Author: 
Agence France Presse
Publication Date: 
Tue, 2007-09-18 03:00

WASHINGTON, 18 September 2007 — Former Federal Reserve Chairman Alan Greenspan, for years an inscrutable seer on the economy, is causing a stir by alleging in his new memoir that “the Iraq war is largely about oil.”

Greenspan, who as head of the US central bank was famous for his tight-lipped reserve, is uncharacteristically direct, also accusing President George W. Bush of abandoning Republican principles on the economy. “I’m saddened that it is politically inconvenient to acknowledge what everyone knows — the Iraq war is largely about oil,” he wrote in reported excerpts of “The Age of Turbulence: Adventures in a New World,” which was released yesterday.

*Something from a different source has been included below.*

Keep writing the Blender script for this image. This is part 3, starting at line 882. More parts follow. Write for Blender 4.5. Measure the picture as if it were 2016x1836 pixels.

However in an interview with The Washington Post, Greenspan clarified that while securing global oil supplies was “not the administration’s motive,” it had presented the White House with an opportunity to make the case that removing Saddam Hussein was important for the global economy.

US Defense Secretary Robert Gates rejected the charge. “I know the same allegation was made about the Gulf War in 1991, and I just don’t believe it’s true,” he said on ABC television on Sunday.

Members of the US Congress, who by a broad majority also voted to authorize the use of military force against Iraq, also dismissed Greenspan’s assertion. “I don’t believe that 77 United States senators on a broad, bipartisan basis would have authorized the use of force... if it was only about oil,” Republican Sen. John Cornyn told CNN.